Review: El Conde

SEAL OF APPROVAL

Director:  Pablo Larraín

Stars:  Jamie Vadell, Paula Luchsinger, Gloria Münchmeyer

Having split opinion with his festive window into the fraught mindset of Princess Di (Spencer), Chile’s Pablo Larraín returns to home soil and familiar subject matter with his latest offering for Netflix; a further evisceration of Augusto Pinochet that traverses uncharted genre territory for the filmmaker. 

Presented in a solemnly reverential monochrome that doffs the cap back to Murnau’s landmark bastardisation of Dracula – 1922’s Nosferatu – Larraín reimagines the fascist despot as an aged and ailing vampire in his final years; a fitting if crude analogy for a corrupt leader feeding off of his subjects’ lifeblood. The very irreverence of this take marks El Conde as Larraín’s most humoristic offering since 2016’s Nerudawhich was just as much a sardonic rebuke of his nation’s political history, presented as a twisting cabal of lies and misdirection. 

Narrated incongruously in the Queen’s English by a spirited Stella Gonet (whose ephemeral presence suggests the tacit complicity of the West and whose identity within the story is, ultimately, hilarious), Larraín presents Pinochet (Jaime Vadell) as a misunderstood national hero via monologues of barbed sarcasm. We’re greeted with the man’s funeral. But, of course, this is just the beginning. Within frames he’s soaring bat-like across the night sky on the prowl for victims among the populous to quench his thirst.

Doddering about the caverns beneath his estate with the aid of a walking frame, this Pinochet is laughably removed from the trenchant fantastique of most cinematic vampires. Indeed it seems as though his official uniform is somehow imbued with his real power. It seems to enable him to fly. A further distinction Larraín infers that the man behind the office of government is weak, frail, made whole – or perhaps more aptly hollow – only by the accoutrements of the position.

Larraín’s Pinochet brandishes an oversized knife to carve open his kills, rejecting the conventional fangs, in the process suggesting a prissiness or impotent aspect to this vampire; venal, gentile and impersonal. Even if the weapon itself is phallic, its necessity lessens the carnality of Pinochet’s attacks, negating sensuality until one pivotal, ecstatic sequence that ushers in the film’s third act. For the most part, however, the motivation behind his feeding lacks ambiguity. It’s a smart choice.

Much like his excursion to the house of Windsor, Larraín presents the upper class family dynamic here as detached, hostile, almost laughably out of touch and encrusted within its own pompous dining halls, where lackeys fawn disgracefully for despicable masters, or even carry on tawdry affairs with them after hours. The director’s distaste for this most privileged portion of society appears equal to his recurrent fascination. The empathy he exhibited for Jackie Kennedy and Diana Spencer seem notable now as the exceptions to the rule. There are no such lost innocents here.

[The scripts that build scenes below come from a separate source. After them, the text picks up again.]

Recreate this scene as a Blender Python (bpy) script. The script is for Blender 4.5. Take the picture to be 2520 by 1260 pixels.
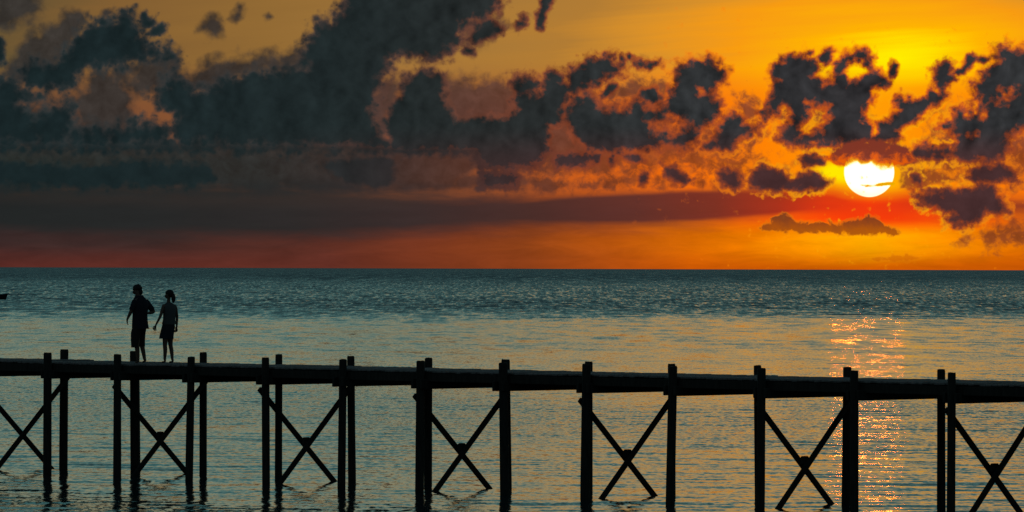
import bpy, bmesh, math, random
import numpy as np
from mathutils import Vector, Matrix

random.seed(7)
for o in list(bpy.data.objects):
    bpy.data.objects.remove(o)
scene = bpy.context.scene
COL = scene.collection

# ------------------------------------------------------------------ camera
CAM_H = 4.64                       # metres above the water
FX = 12600.0                       # angular unit: 12600 units = 1 radian
cam_data = bpy.data.cameras.new('camera')
cam = bpy.data.objects.new('camera', cam_data)
COL.objects.link(cam)
cam_data.sensor_width = 36
cam_data.lens = 36 * FX / 2520
cam_data.clip_start = 0.5
cam_data.clip_end = 600000
cam.location = (0, 0, CAM_H)
PITCH = math.atan(30.75 / FX)
ROLL = math.atan(7.5 / 2520)
cam.rotation_euler = (Matrix.Rotation(math.pi / 2 + PITCH, 4, 'X') @ Matrix.Rotation(ROLL, 4, 'Z')).to_euler()
scene.camera = cam

scene.view_settings.view_transform = 'Standard'
scene.view_settings.look = 'None'
scene.view_settings.gamma = 1
scene.view_settings.exposure = 0
scene.view_settings.use_curve_mapping = False
scene.render.engine = 'CYCLES'
scene.cycles.max_bounces = 6
scene.cycles.transparent_max_bounces = 8

# where the sun stands
SUN_AZ = (2137 - 1260) / FX
SUN_EL = (663.3 - 424) / FX
SUN_R = 61.5 / FX


def s2l(*c):
    """sRGB 0-255 to linear rgba"""
    r = []
    for v in c:
        v /= 255
        r.append(v / 12.92 if v <= .04045 else ((v + .055) / 1.055) ** 2.4)
    return tuple(r) + (1,)


# ------------------------------------------------------------------ node helper
class NT:
    def __init__(s, tree):
        s.t = tree
        s.n = tree.nodes
        s.l = tree.links

    def put(s, sock, v):
        if isinstance(v, bpy.types.NodeSocket):
            s.l.new(v, sock)
        elif v is not None:
            sock.default_value = v

    def m(s, op, a, b=None, c=None, clamp=False):
        n = s.n.new('ShaderNodeMath')
        n.operation = op
        n.use_clamp = clamp
        s.put(n.inputs[0], a)
        if b is not None: s.put(n.inputs[1], b)
        if c is not None: s.put(n.inputs[2], c)
        return n.outputs[0]

    def vm(s, op, a, b=None):
        n = s.n.new('ShaderNodeVectorMath')
        n.operation = op
        s.put(n.inputs[0], a)
        if b is not None:
            s.put(n.inputs[3 if op == 'SCALE' else 1], b)
        return n.outputs[1] if op in ('LENGTH', 'DOT_PRODUCT') else n.outputs[0]

    def xyz(s, x, y, z=0.0):
        n = s.n.new('ShaderNodeCombineXYZ')
        for i, v in enumerate((x, y, z)): s.put(n.inputs[i], v)
        return n.outputs[0]

    def sep(s, v):
        n = s.n.new('ShaderNodeSeparateXYZ')
        s.l.new(v, n.inputs[0])
        return n.outputs

    def noise(s, vec, scale, detail=4, rough=.5, dist=0.0, color=False, lac=2.0):
        n = s.n.new('ShaderNodeTexNoise')
        s.put(n.inputs['Vector'], vec)
        n.inputs['Scale'].default_value = scale
        n.inputs['Detail'].default_value = detail
        n.inputs['Roughness'].default_value = rough
        n.inputs['Lacunarity'].default_value = lac
        n.inputs['Distortion'].default_value = dist
        return n.outputs['Color' if color else 'Fac']

    def ss(s, v, a, b, lo=0.0, hi=1.0, kind='SMOOTHSTEP'):
        n = s.n.new('ShaderNodeMapRange')
        n.interpolation_type = kind
        s.put(n.inputs['Value'], v)
        for k, x in zip(('From Min', 'From Max', 'To Min', 'To Max'), (a, b, lo, hi)):
            s.put(n.inputs[k], x)
        return n.outputs['Result']

    def ramp(s, fac, stops, interp='LINEAR'):
        n = s.n.new('ShaderNodeValToRGB')
        s.put(n.inputs[0], fac)
        cr = n.color_ramp
        cr.interpolation = interp
        cr.elements[0].position = stops[0][0]
        cr.elements[0].color = stops[0][1]
        cr.elements[1].position = stops[-1][0]
        cr.elements[1].color = stops[-1][1]
        for p, c in stops[1:-1]:
            e = cr.elements.new(p)
            e.color = c
        return n.outputs[0]

    def mix(s, f, a, b, kind='MIX'):
        n = s.n.new('ShaderNodeMix')
        n.data_type = 'RGBA'
        n.blend_type = kind
        n.clamp_factor = True
        s.put(n.inputs[0], f)
        s.put(n.inputs[6], a)
        s.put(n.inputs[7], b)
        return n.outputs[2]

    def attr(s, name):
        n = s.n.new('ShaderNodeAttribute')
        n.attribute_name = name
        return n.outputs['Fac']


def sky_coords(N, vec):
    """direction -> azimuth u and elevation v in angular units, measured from the sun's azimuth and the horizon"""
    o = N.sep(vec)
    u = N.m('MULTIPLY', N.m('ARCTAN2', o[0], o[1]), FX)
    v = N.m('MULTIPLY', N.m('ARCSINE', o[2]), FX)
    return u, v


SUN_U = SUN_AZ * FX
SUN_V = SUN_EL * FX

# ------------------------------------------------------------------ world: evening sky and sun disc
world = bpy.data.worlds.new('World')
scene.world = world
world.use_nodes = True
world.node_tree.nodes.clear()
W = NT(world.node_tree)
geo = W.n.new('ShaderNodeTexCoord').outputs['Generated']
u, v = sky_coords(W, geo)
du = W.m('SUBTRACT', u, SUN_U)
dv = W.m('SUBTRACT', v, SUN_V)
adu = W.m('ABSOLUTE', du)
# faint level streaks of high cirrus
st = W.noise(W.xyz(W.m('MULTIPLY', u, .0011), W.m('ADD', W.m('MULTIPLY', v, .016), W.m('MULTIPLY', u, -.0012)), 3.0), 1.0, 5, .55)
st = W.m('SUBTRACT', st, .5)
# glow of the upper sky, falling off from the point above the sun
r = W.vm('LENGTH', W.xyz(W.m('SUBTRACT', u, 950.0), W.m('MULTIPLY', W.m('SUBTRACT', v, 520.0), 3.0), 0.0))
r = W.m('ADD', r, W.m('MULTIPLY', st, 420.0))
L = lambda p, *c: (p / 2600, s2l(*c))
glow = W.ramp(W.m('DIVIDE', r, 2600.0), [
    L(0, 255, 240, 0), L(110, 255, 222, 0), L(240, 255, 180, 2), L(440, 248, 156, 18), L(640, 216, 144, 42),
    L(850, 178, 124, 52), L(1200, 162, 118, 58), L(1600, 146, 106, 52), L(1950, 130, 94, 50),
    L(2250, 96, 80, 50), L(2600, 70, 66, 52)])
# reddening of the air nearer the sun's height
mid = W.ramp(W.m('DIVIDE', adu, 2200.0), [
    (0, s2l(255, 158, 4)), (.1, s2l(255, 134, 4)), (.2, s2l(250, 112, 8)), (.3, s2l(214, 96, 22)),
    (.42, s2l(168, 86, 40)), (.6, s2l(140, 84, 48)), (1, s2l(118, 76, 50))])
low = W.ramp(W.m('DIVIDE', W.m('ADD', adu, W.m('MULTIPLY', st, 260.0)), 2200.0), [
    (0, s2l(255, 168, 0)), (.07, s2l(255, 150, 0)), (.14, s2l(238, 122, 0)), (.2, s2l(214, 104, 4)),
    (.28, s2l(184, 84, 14)), (.38, s2l(140, 64, 24)), (.5, s2l(122, 56, 32)), (.62, s2l(92, 46, 36)),
    (.8, s2l(62, 41, 38)), (1, s2l(56, 41, 40))])
hor = W.ramp(W.m('DIVIDE', adu, 2200.0), [
    (0, s2l(206, 92, 0)), (.2, s2l(200, 86, 4)), (.38, s2l(140, 62, 24)), (.6, s2l(98, 46, 36)), (1, s2l(88, 42, 36))])
hv = W.m('ADD', v, W.m('MULTIPLY', st, 60.0))
c = W.mix(W.ss(hv, 60.0, 0.0), low, hor)
wisp = W.noise(W.xyz(W.m('MULTIPLY', u, .006), W.m('MULTIPLY', v, .03), 8.0), 1.0, 6, .62, .6)
c = W.vm('SCALE', c, W.m('ADD', .62, W.m('MULTIPLY', wisp, .76)))
c = W.mix(W.ss(hv, 130.0, 190.0), c, mid)
c = W.mix(W.ss(hv, 380.0, 520.0), c, glow)
# above the picture the gold thins out to a grey teal dusk
up = W.ramp(W.m('DIVIDE', v, 12600.0), [
    (0, s2l(176, 142, 80)), (.055, s2l(168, 148, 96)), (.08, s2l(168, 158, 120)), (.12, s2l(140, 157, 138)),
    (.18, s2l(74, 132, 134)), (.28, s2l(34, 92, 98)), (.5, s2l(20, 66, 74)), (1, s2l(20, 46, 58))])
up = W.mix(W.m('MULTIPLY', W.m('MULTIPLY', W.ss(adu, 1500.0, 50.0), W.ss(v, 2600.0, 900.0)), .72), up, s2l(240, 176, 78))
# the far side of the sky is dimmer
back = W.ss(adu, 5000.0, 25000.0)
c = W.mix(W.ss(v, 680.0, 1100.0), c, up)
c = W.mix(W.m('MULTIPLY', back, .75), c, s2l(52, 74, 86))
# halo
rs = W.vm('LENGTH', W.xyz(du, dv, 0.0))
c = W.mix(W.m('MULTIPLY', W.ss(rs, 120.0, 56.0), .55), c, s2l(255, 190, 0))
redf = W.m('MULTIPLY', W.ss(W.m('ABSOLUTE', W.m('SUBTRACT', v, 142.0)), 62.0, 14.0), W.ss(adu, 520.0, 40.0))
c = W.mix(redf, c, s2l(252, 62, 8))
yl = W.vm('LENGTH', W.xyz(W.m('DIVIDE', W.m('ADD', du, 62.0), 95.0), W.m('DIVIDE', W.m('SUBTRACT', dv, 0.0), 34.0), 0.0))
c = W.mix(W.ss(yl, 1.1, .35), c, s2l(255, 232, 0))
disc = W.ss(rs, 62.5, 59.5)
c = W.mix(disc, c, (5.0, 1.6, 1.02, 1))
# below the horizon
c = W.mix(W.ss(v, -40.0, -200.0), c, s2l(20, 34, 38))
sky = W.n.new('ShaderNodeTexSky')
sky.sky_type = 'NISHITA'
sky.sun_disc = False
sky.sun_elevation = SUN_EL
sky.sun_rotation = SUN_AZ
bg1 = W.n.new('ShaderNodeBackground')
W.l.new(sky.outputs[0], bg1.inputs[0])
W.l.new(W.m('MULTIPLY', W.ss(v, 1500.0, 6000.0), .03), bg1.inputs[1])
bg2 = W.n.new('ShaderNodeBackground')
W.l.new(c, bg2.inputs[0])
add = W.n.new('ShaderNodeAddShader')
W.l.new(bg1.outputs[0], add.inputs[0])
W.l.new(bg2.outputs[0], add.inputs[1])
out = W.n.new('ShaderNodeOutputWorld')
W.l.new(add.outputs[0], out.inputs[0])
world.cycles.sampling_method = 'MANUAL'
world.cycles.sample_map_resolution = 2048

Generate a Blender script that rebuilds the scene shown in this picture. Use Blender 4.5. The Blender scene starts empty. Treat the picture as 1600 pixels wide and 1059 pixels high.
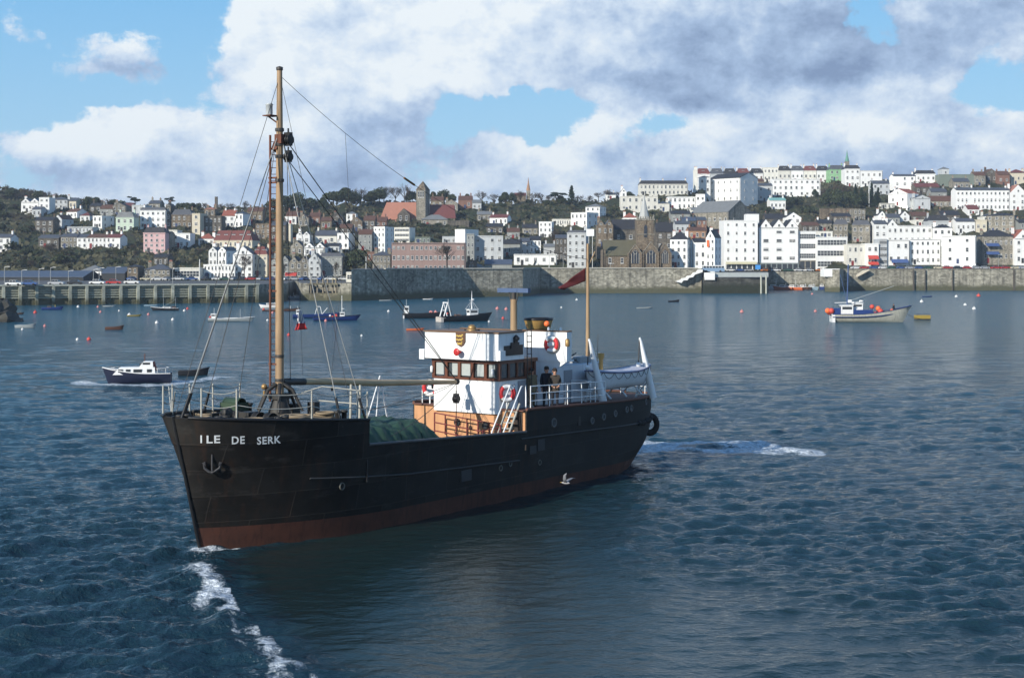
import bpy, math, random
import numpy as np
from mathutils import Vector, Matrix
R = math.radians
SC = bpy.context.scene
COL = SC.collection
random.seed(7)

# ------------------------------------------------------------------ camera
F = 2222.0; HZ = 415.0; CH = 10.0          # focal length (photo px), horizon row, camera height
cam_d = bpy.data.cameras.new("camera"); cam = bpy.data.objects.new("camera", cam_d); COL.objects.link(cam)
cam_d.sensor_width = 36; cam_d.lens = F / 1600 * 36
cam_d.shift_y = -(529.5 - HZ) / 1600
cam_d.clip_start = 0.5; cam_d.clip_end = 20000
cam.location = (0, 0, CH); cam.rotation_euler = (R(90), 0, 0)
SC.camera = cam

# ------------------------------------------------------------------ world: sky and clouds
SUN_AZ = (-0.68, -0.73); SUN_EL = R(24)
W = bpy.data.worlds.new("World"); SC.world = W; W.use_nodes = True
nt = W.node_tree; nt.nodes.clear()
def N(tree, typ, **kw):
    n = tree.nodes.new(typ)
    for k, v in kw.items(): setattr(n, k, v)
    return n
def lk(tree, a, b): tree.links.new(a, b)
def mth(tree, op, a, b=None, c=None, clamp=False):
    n = tree.nodes.new('ShaderNodeMath'); n.operation = op; n.use_clamp = clamp
    for i, v in enumerate((a, b, c)):
        if v is None: continue
        if isinstance(v, (int, float)): n.inputs[i].default_value = v
        else: tree.links.new(v, n.inputs[i])
    return n.outputs[0]
def vmt(tree, op, a, b=None):
    n = tree.nodes.new('ShaderNodeVectorMath'); n.operation = op
    for i, v in enumerate((a, b)):
        if v is None: continue
        if isinstance(v, (tuple, list)): n.inputs[i].default_value = v
        else: tree.links.new(v, n.inputs[i])
    return n.outputs['Value'] if op == 'DOT_PRODUCT' else n.outputs[0]
def mixc(tree, f, a, b):
    n = tree.nodes.new('ShaderNodeMix'); n.data_type = 'RGBA'
    for s, v in ((n.inputs[0], f), (n.inputs[6], a), (n.inputs[7], b)):
        if isinstance(v, (int, float)): s.default_value = v
        elif isinstance(v, (tuple, list)): s.default_value = tuple(v) + ((1,) if len(v) == 3 else ())
        else: tree.links.new(v, s)
    return n.outputs[2]
def mrange(tree, v, a, b, c=0.0, d=1.0, smooth=False):
    n = tree.nodes.new('ShaderNodeMapRange'); n.clamp = True
    if smooth: n.interpolation_type = 'SMOOTHSTEP'
    tree.links.new(v, n.inputs[0])
    for i, x in enumerate((a, b, c, d)): n.inputs[i + 1].default_value = x
    return n.outputs[0]

def sky_ang(px, py):
    u = (px - 800) / F; v = (HZ - py) / F
    return math.atan2(u, 1), math.atan2(v, math.sqrt(1 + u * u))
# centre x, centre y, radius x, radius y (all as seen towards the town), amount
# cloud cover and greyness, one digit every 50 px of bearing, one row per height above the horizon
ROWS = [(-420, '11111111111111111111111111111111', '11111111111111111111111111111111'),
        (-150, '11111123333343444444444444333333', '11111111222222233333333333333333'),
        (0,    '11000003986788899999999999917888', '11111111000321112233333445555444'),
        (40,   '24310004997799999999999999908899', '22211111014321012334555667775566'),
        (80,   '35545305899999999999999999936889', '33332222112320012344567777787656'),
        (120,  '12456427989999999999999999999865', '44466543001100023456678888887665'),
        (160,  '34211345678887200025999999999511', '32223333343345665444577654433345'),
        (200,  '11389976788886152157237999999945', '22200012112675655100312443111442'),
        (240,  '36899999999886587799668999899988', '33200123445764652015533224554541'),
        (280,  '54677777777666677877767777777777', '45554455555775335224655555665553'),
        (345,  '66666666666666666666666666666666', '33333333333333333333333333333333')]
def noise(tree, P, scale, detail=6, rough=.55, vec=False, dist=0.0):
    n = N(tree, 'ShaderNodeTexNoise'); n.inputs['Scale'].default_value = scale; n.inputs['Detail'].default_value = detail
    n.inputs['Roughness'].default_value = rough; n.inputs['Distortion'].default_value = dist
    if P is not None: lk(tree, P, n.inputs['Vector'])
    return n.outputs[1] if vec else n.outputs[0]
tc = N(nt, 'ShaderNodeTexCoord')
sx = N(nt, 'ShaderNodeSeparateXYZ'); lk(nt, tc.outputs['Generated'], sx.inputs[0])
az = mth(nt, 'ARCTAN2', sx.outputs[0], sx.outputs[1])
hyp = mth(nt, 'SQRT', mth(nt, 'ADD', mth(nt, 'MULTIPLY', sx.outputs[0], sx.outputs[0]), mth(nt, 'MULTIPLY', sx.outputs[1], sx.outputs[1])))
el = mth(nt, 'ARCTAN2', sx.outputs[2], hyp)
cx = N(nt, 'ShaderNodeCombineXYZ'); lk(nt, az, cx.inputs[0]); lk(nt, el, cx.inputs[1]); P = cx.outputs[0]
wrp = vmt(nt, 'MULTIPLY', vmt(nt, 'SUBTRACT', noise(nt, P, 26, 4, .6, True), (.5, .5, .5)), (.055, .036, 0))
Pw = vmt(nt, 'ADD', P, wrp)
n1 = noise(nt, vmt(nt, 'MULTIPLY', P, (1, 1.3, 1)), 17, 12, .66)
n2 = noise(nt, vmt(nt, 'MULTIPLY', vmt(nt, 'ADD', P, (-.010, .013, 0)), (1, 1.3, 1)), 17, 5, .64)
sw = N(nt, 'ShaderNodeSeparateXYZ'); lk(nt, Pw, sw.inputs[0])
ux = mrange(nt, sw.outputs[0], -800 / F, 750 / F)
acc = None
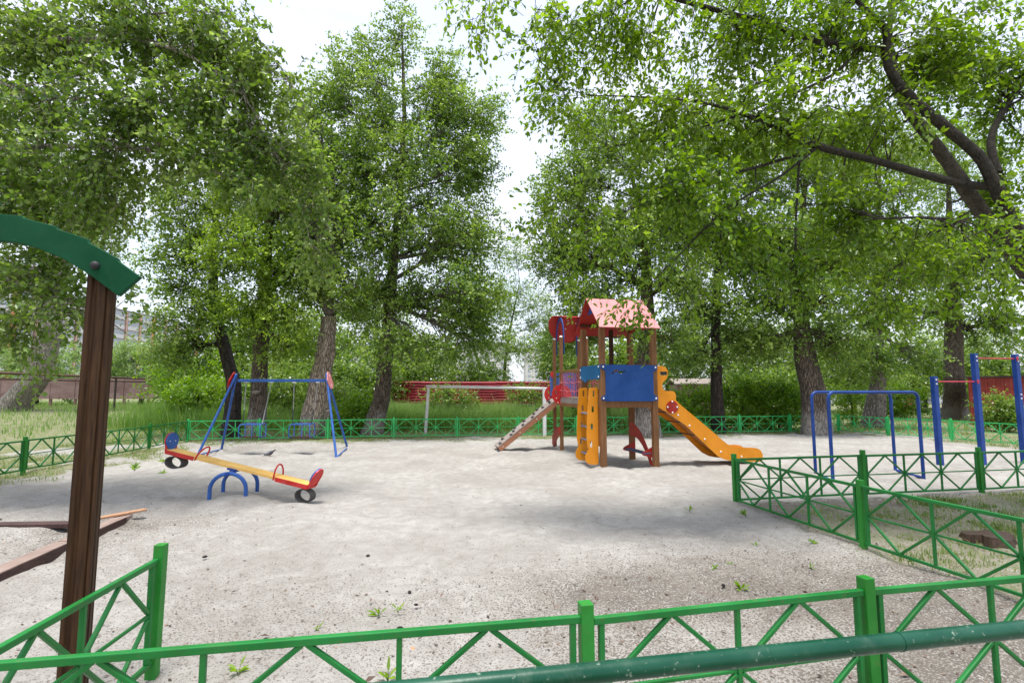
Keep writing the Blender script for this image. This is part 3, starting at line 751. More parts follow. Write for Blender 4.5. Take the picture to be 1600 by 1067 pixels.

The arrival of young auditor Carmencita (Paula Luchsinger) similarly thwarts such a reading while conjuring the spirit of another silent classic of the 1920s. Luchsinger’s facial features are pure Falconetti. Speaking French she can’t help but recall The Passion of Joan of Arc, yet Carmencita arrives with both sparkle and cunning. She seems savvy, intelligent, modern, equipped to defend herself from the nest of vipers awaiting her. Interviewing the family members with the conniving charm of a tabloid journalist, Carmencita uses flattery to disarm while, one feels, noosing the necks of her prey.

Flecked with the surreality of Yorgos Lanthimos, El Conde finds Larraín’s satirical wit in rude health. Depicting heartless decrepitude with a glint in his eye, he enjoys the suffering of those he deems unworthy of remorse, rewriting history with a perverse and gothic glee. Edward Lachman’s photography captures this beneath furrowed, moody skies, while a histrionic – even giddy – score carries us through an inspired revision of the stale biopic.